Jogando com essas duas faces, conseguiu, gradativamente, galgar
os vários níveis de poder. Analistas do PT afirmam
que ele sempre esteve acima das várias tendências que
se matavam no partido. Na verdade, ele sobreviveu com a técnica
de Josefo: enquanto as facções se destruíam,
ele subia na escala do poder. Na presidência, silenciou quando
foram expulsos os “radicais” em processos comandados
pelo grupo “Genoino assinei sem ler”, “Dirceu
nada vi de Waldomiro”, “Delúbio só eu
somos o culpado” e “Pereira Land Rover”. Ele aceitou
o “apagão” sobre Celso Daniel, inclusive, os
atos de Dirceu para intimidar a imprensa e o Ministério Público.

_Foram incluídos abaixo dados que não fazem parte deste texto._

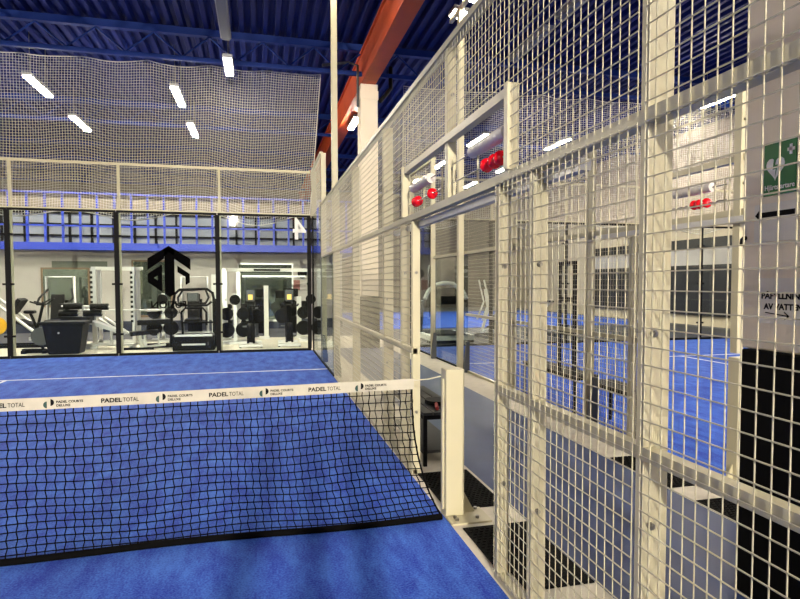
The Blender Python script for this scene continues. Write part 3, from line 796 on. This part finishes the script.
# cable tower and dumbbell rack
t = thing('cable_tower', (-2.05,13.0,0), 'silver cable machine tower behind the stair machine', 'gym machine')
B(-2.12,-1.98,12.95,13.1,0,1.9).build('column', SILVER, t); B(-2.4,-2.25,13.3,13.45,0,1.75).build('column', WHITEG, t)
B(-2.45,-1.9,12.9,13.5,0,.06).build('foot', SILVER, t); MB().box(-2.38,-2.28,13.25,13.3,.2,1.1).build('weight_stack', BLACK, t)
t = thing('dumbbell_rack', (-1.75,14.2,0), 'rack of black dumbbells between the cable tower and exercise bike', 'rack')
B(-2.2,-1.2,14.2,14.5,.25,.3).box(-2.2,-1.2,14.3,14.6,.7,.75).box(-2.2,-2.12,14.2,14.6,0,.8).box(-1.28,-1.2,14.2,14.6,0,.8).build('frame', GREYST, t)
mb0 = MB().cyl((-2.0,14.22,.39),.085,.06,'y',12).cyl((-2.0,14.38,.39),.085,.06,'y',12).cyl((-2.0,14.3,.39),.018,.1,'y',8)
db = tag(mb0.build('dumbbell', BLACK), 'black dumbbell on the rack behind the glass', 'dumbbell', 'dumbbells on the rack behind the glass')
for i in range(1,4): dup(db, (.2*i,0,.0))
for i in range(4): dup(db, (.2*i,.1,.445))
# crossover
t = thing('cable_crossover', (-.9,13.2,0), 'wide silver cable crossover frame behind the exercise bikes', 'gym machine')
B(-2.0,.6,13.15,13.25,1.83,1.92).build('top_bar', WHITEG, t); B(-1.6,.1,13.4,13.46,1.68,1.73).build('lower_bar', SILVER, t)
for xx in (-.98,-.1): B(xx-.06,xx+.06,13.15,13.27,0,1.45 if xx < -.5 else 1.15).build('column', WHITEG, t)
for xx in (-1.7,.45): B(xx-.05,xx+.05,13.15,13.27,0,1.85).build('column', SILVER, t)
MB().rbox(-1.3,-.6,13.1,13.14,1.85,1.9,.01).build('grip_bar', BLACK, t)
B(-.2,.55,13.1,13.35,0,.07).build('foot', WHITEG, t); B(-1.75,-.9,13.1,13.35,0,.07).build('foot', WHITEG, t)
for xx in (-1.25,-.55): MB().cyl((xx,13.6,.6),.2,.14,'y',20).build('weight_plate', BLACK, t)
for a,z in ((-1.0,.95),(-.6,1.2),(-1.4,1.15),(.1,.9)): MB().rbox(a-.12,a+.12,13.5,13.7,z-.1,z+.12,.03).build('weight_stack', BLACK, t)
# dark cardio machines further back
for (x_, lab) in ((-1.15,'left'),(-.25,'right')):
    t = thing('rowing_machine', (x_+.05,15.2,0), 'dark cardio machine in the back of the gym behind the %s exercise bike' % lab, 'gym machine')
    MB().cyl((x_,15.2,.75),.28,.12,'y',20).build('fan', BLACK, t); B(x_-.05,x_+.2,15.0,15.5,.0,.5).build('base', BLACK, t)
    MB().rbox(x_-.1,x_+.25,15.1,15.25,1.1,1.35,.03).build('console', BLACK, t); MB().tube([(x_,15.2,.3),(x_+.1,15.2,1.15)],.035,8).build('stem', GREYST, t)
def press(x, y, label, h=1.7):
    t = thing('chest_press', (x,y,0), label, 'gym machine')
    mb = B(x-.5,x+.5,y+.5,y+.58,0,.08).box(x-.5,x-.42,y-.5,y+.5,0,.08).box(x+.42,x+.5,y-.5,y+.5,0,.08)
    T(mb,[(x-.35,y+.54,.05),(x-.35,y+.5,h),(x+.35,y+.5,h),(x+.35,y+.54,.05)],.04); mb.build('frame', SILVER, t)
    B(x-.2,x+.2,y+.42,y+.58,.1,1.05).build('weight_stack', BLACK, t)
    MB().obb((x,y+.15,.5),(x,y+.3,1.2),.32,.1,(0,1,0)).build('back_pad', VINYL, t); MB().rbox(x-.2,x+.2,y-.3,y+.15,.42,.52,.03).build('seat', VINYL, t)
    for s_ in (-1,1):
        MB().tube([(x+s_*.3,y+.45,1.35),(x+s_*.42,y+.1,1.1),(x+s_*.36,y-.25,.95),(x+s_*.2,y-.28,.95)],.03,8).build('press_arm', BLACK, t)
    return t
pr = press(-3.0, 14.6, 'chest press machine in the back of the gym behind the arrow logo')
dup(pr, (-3.6,.2,0), 'chest press machine in the back of the gym left of the squat rack')
def plate_tree(x, y, label):
    t = thing('plate_tree', (x,y,0), label, 'rack')
    B(x-.3,x+.3,y-.25,y+.25,0,.06).box(x-.04,x+.04,y-.04,y+.04,.06,1.25).build('stand', SILVER, t)
    for q, z in enumerate((.35,.35,.75,.75,1.1)):
        MB().cyl((x+(-.2 if q%2 else .2) if q < 4 else x, y-.08-.05*(q%2), z),.19-.03*(q//2),.07,'y',20).build('weight_plate', BLACK, t)
plate_tree(-3.6, 13.2, 'rack of black weight plates right of the squat rack')
plate_tree(-1.75, 12.1, 'rack of black weight plates left of the exercise bikes')
plate_tree(.15, 12.4, 'rack of black weight plates at the right end of the gym')
# spinning bikes
def spin(x, y, label):
    t = thing('spinning_bike', (x,y,0), label, 'exercise bike', 'spinning bikes behind the glass')
    mb = B(x-.27,x+.27,y-.42,y-.34,.02,.08).box(x-.25,x+.25,y+.45,y+.52,.02,.08).box(x-.04,x+.04,y-.38,y+.48,.06,.12); mb.build('base', SILVER, t)
    for sx in (-.24,.24): MB().cyl((x+sx,y-.38,.035),.035,.05,'x',10).build('wheel', BLACK, t)
    MB().cyl((x,y-.22,.34),.23,.13,'x',24).torus((x,y-.22,.34),.22,.03,'x').build('flywheel', BLACK, t)
    mb = MB(); T(mb,[(x-.06,y-.3,.1),(x-.06,y-.2,.62)],.035); T(mb,[(x+.06,y-.3,.1),(x+.06,y-.2,.62)],.035); T(mb,[(x,y-.2,.55),(x,y-.25,1.0)],.06); T(mb,[(x,y+.35,.1),(x,y+.2,.55),(x,y+.25,.95)],.04); T(mb,[(x,y-.2,.55),(x,y+.2,.5)],.05); mb.build('frame', BLACK, t)
    mb = MB(); T(mb,[(x-.2,y-.5,1.02),(x-.2,y-.28,.98),(x+.2,y-.28,.98),(x+.2,y-.5,1.02)],.02); T(mb,[(x-.1,y-.5,1.08),(x-.09,y-.28,.98)],.018); T(mb,[(x+.1,y-.5,1.08),(x+.09,y-.28,.98)],.018); mb.build('handlebar', BLACK, t)
    c_ = MB().rbox(x-.1,x+.1,y-.40,y-.36,1.1,1.36,.012).build('console', GREYST, t)
    B(x-.05,x+.05,y-.404,y-.401,1.13,1.25).build('screen', SCREEN, c_); 
    MB().prism([(x-.08,y+.15,1.0),(x+.08,y+.15,1.0),(x+.12,y+.4,1.0),(x-.12,y+.4,1.0)],(0,0,.06)).build('saddle', VINYL, t)
    for sx in (-1,1):
        MB().tube([(x+sx*.07,y+.02,.36),(x+sx*.09,y+.02+sx*.1,.36-sx*.13)],.014,6).box(x+sx*.09,x+sx*.19,y-.03+sx*.1,y+.07+sx*.1,.35-sx*.13-.015,.35-sx*.13+.015).build('pedal', GREYST, t)
    return t
s1 = spin(-1.36, 11.3, 'spinning bike with lit yellow screen behind the glass, left one')
dup(s1, (.89,0,0), 'spinning bike with lit yellow screen behind the glass, right one by the corner')
# treadmill behind the far court
t = thing('treadmill', (3.6,11.2,0), 'white arched treadmill behind the far court glass', 'treadmill')
B(2.95,4.15,10.75,12.4,.06,.2).build('deck', WHITEG, t, .02); B(3.1,4.0,10.7,12.3,.2,.215).build('belt', RUBBER, t)
MB().box(2.95,3.05,10.8,11.0,0,.06).box(4.05,4.15,10.8,11.0,0,.06).box(2.95,3.05,12.2,12.4,0,.06).box(4.05,4.15,12.2,12.4,0,.06).build('foot', BLACK, t)
for xx in (3.02,4.08): MB().tube([(xx,11.9,.2),(xx+.0,11.7,1.05)],.05,8).build('upright', GREYST, t)
pts = [(2.98,11.3,1.1),(3.1,11.4,1.3),(3.3,11.5,1.46),(3.55,11.55,1.52),(3.8,11.5,1.5),(4.05,11.4,1.3),(4.12,11.3,1.1)]
MB().tube(pts,.055,10).build('arch', WHITEG, t)
MB().rbox(3.2,3.9,11.45,11.6,.95,1.4,.05).build('console', BLACK, t)
# cross trainer further right
t = thing('cross_trainer', (5.0,12.0,0), 'grey cross trainer behind the far court beside the treadmill', 'gym machine')
B(4.7,5.5,11.9,12.1,0,.14).box(4.75,4.85,11.6,12.4,0,.08).box(5.35,5.45,11.6,12.4,0,.08).build('base', GREYST, t)
mb = MB(); T(mb,[(4.8,12,.1),(5.0,12,.8),(4.9,12,1.4)],.04); T(mb,[(4.75,11.8,.5),(4.95,11.8,1.0),(4.8,11.8,1.6)],.025); T(mb,[(4.75,12.2,.5),(4.95,12.2,1.0),(4.8,12.2,1.6)],.025); T(mb,[(4.8,12,.15),(5.4,12,.4)],.03); mb.build('frame', WHITEG, t)
MB().cyl((5.35,12,.42),.26,.12,'y',20).build('flywheel', BLACK, t); MB().rbox(4.82,5.02,11.9,12.1,1.35,1.5,.02).build('console', BLACK, t)
t = thing('exercise_bike', (6.6,12.0,0), 'white exercise bike behind the far court seen through the fence', 'exercise bike')
B(6.2,7.0,11.95,12.05,0,.1).box(6.2,6.3,11.75,12.25,0,.08).box(6.9,7.0,11.75,12.25,0,.08).build('base', GREYST, t)
mb = MB(); T(mb,[(6.3,12,.1),(6.5,12,.6),(6.35,12,1.15)],.045); T(mb,[(6.5,12,.55),(6.85,12,.95)],.045); mb.build('frame', WHITEG, t)
MB().cyl((6.5,12,.42),.25,.14,'y',20).build('flywheel_cover', WHITEG, t); MB().rbox(6.7,6.98,11.9,12.1,.95,1.02,.03).build('saddle', VINYL, t); MB().rbox(6.25,6.45,11.85,12.15,1.15,1.35,.03).build('console', BLACK, t)

# ------------------------------------------------------------------ world and colour management
w = bpy.data.worlds.new('hall_air'); bpy.context.scene.world = w; w.use_nodes = True
w.node_tree.nodes['Background'].inputs[0].default_value = (.5,.55,.62,1); w.node_tree.nodes['Background'].inputs[1].default_value = .05
sc = bpy.context.scene
sc.view_settings.view_transform = 'Standard'; sc.view_settings.look = 'None'; sc.view_settings.exposure = .36; sc.view_settings.gamma = 1
sc.view_settings.use_curve_mapping = False
sc.cycles.max_bounces = 8; sc.cycles.transparent_max_bounces = 24; sc.cycles.caustics_reflective = False; sc.cycles.caustics_refractive = False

Todos assistiram a um triste espetáculo quando ele fugiu
do debate sobre a morte do prefeito Toninho. Josefo rendeu-se aos
romanos, ele rendeu-se às finanças. A Febraban o considera
um herói, os empresários nem tanto. O último
ato de sobrevivência, talvez o seu erro fatídico, foi
a “entrevista” de Paris na qual o roteiro é o
mesmo usado por Delúbio e Valério. Ele manda o PT
às urtigas (“fui presidente do PT há muito tempo”,
“o PT precisa se explicar”) e tenta… sobreviver.
As oposições, a imprensa, as pessoas sérias
do Brasil precisam ter cuidado com o mestre da sobrevivência.
É temerário aceitar “negociações”
propostas por ele para “salvar a governabilidade”. Quando
recebe ajuda de “companheiros” ou da oposição,
Lula age como Josefo. Acuado, manda a polícia prender oponentes,
para “equilibrar” as notícias fedorentas que
vêm da sede petista. A sua polícia invade escritórios
de advocacia. Confiar na sua palavra diplomática é
seguir, como os amigos de Josefo, rumo ao desastre. Cautela deve
ser empregada no seu possível impedimento. Sobrevivente,
ele radicalizará a tese ridícula, mas sempre eficaz
quando se trata de inteligências pequenas, de um “golpe”.
E se for defenestrado sem evidências cabais de sua parceria
na farsa imunda que seus subordinados representam nas CPI’s,
um sebastianismo idiota (os sebastianismos sempre são idiotas)
pode preparar seu retorno ao poder. Então, para que ele sobreviva,
muitos brasileiros serão jogados nas águas de Caronte.